Momentum ebbing for coordinated global financial reform heading into Toronto
G20 Summit
OTTAWA, June 8 /CNW Telbec/ - Reforms to the global financial system are at risk of falling by the wayside as economic growth resumes and differences emerge among the key players, according to a new report from the Conference Board of Canada's International Trade and Investment Centre (ITIC).
"The heady enthusiasm for international cooperation seen during the meeting of G20 leaders in Pittsburgh last September already seems to be dissipating," said John Pattison, co-author of the report, The Financial Crisis, Regulatory Reform and International Coordination: What Remains to Be Done. "As host of the G20 Summit this month, Canada has a leadership role to play in reinforcing the urgency to act, but on the right issues."
Based on the recent G20 discussions, the implementation of a global bank tax is becoming increasingly unlikely, which reflects the view of this report and that of a previous ITIC publication that Canada not support calls for managing international capital flows. Such a tax is difficult to enforce, and even if enforcement is feasible, the tax would not address the fundamental causes of the crisis - excessive leverage and risk-taking by financial institutions, opaque financial instruments and global current account imbalances.
World economic growth resumed in the second half of 2009 after the worst global downturn since the 1930s, but the European Union, Japan and the United States can expect a slow recovery. Furthermore, the conditions that led to the global imbalances are still in place, such as low interest rates that helped contribute to the speculative housing bubble.
"The world economy is at a key juncture. As economic growth resumes, it is to be expected that the urgency for reform will wane. If fundamental reforms are to be implemented at all, they need to be agreed upon soon," said Paul Masson, co-author of the report and Adjunct Professor and Research Fellow at the University of Toronto's Rotman School of Management.
This study provides a timely status report on recommendations outlined in a previous ITIC study by the same authors, International Financial Policy Reform and Options for Canada: Think Globally, Act Locally. The leaders of the G20 countries endorsed many of these recommendations in principle last September in Pittsburgh, but left details to be worked out in subsequent sessions.
Going into the G20 meeting this month, governments should consider taking action on national and local regulatory issues in their attempt to coordinate regulatory reform internationally.
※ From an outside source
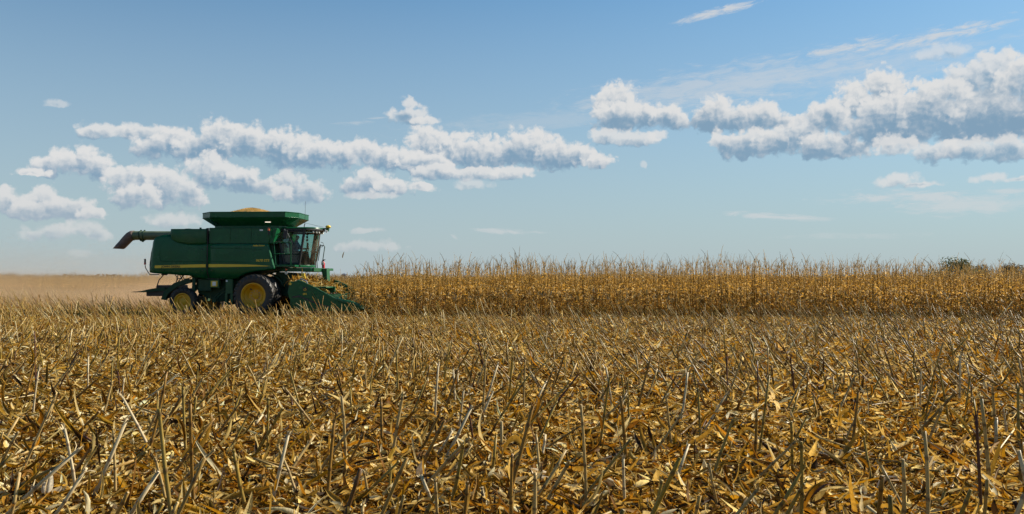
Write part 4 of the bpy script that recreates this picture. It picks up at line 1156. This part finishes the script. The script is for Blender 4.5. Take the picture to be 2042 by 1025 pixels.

Not only is it difficult to strike agreements across many countries, such agreements are often compromises that then need to be tailored to each country's own needs.
The publication is produced for The Conference Board of Canada's International Trade and Investment Centre. The centre is intended to help Canadian leaders better understand what global economic dynamics - such as global and regional supply chains, domestic barriers to trade, US policies, or tighter border security - could mean for public policies and business strategies.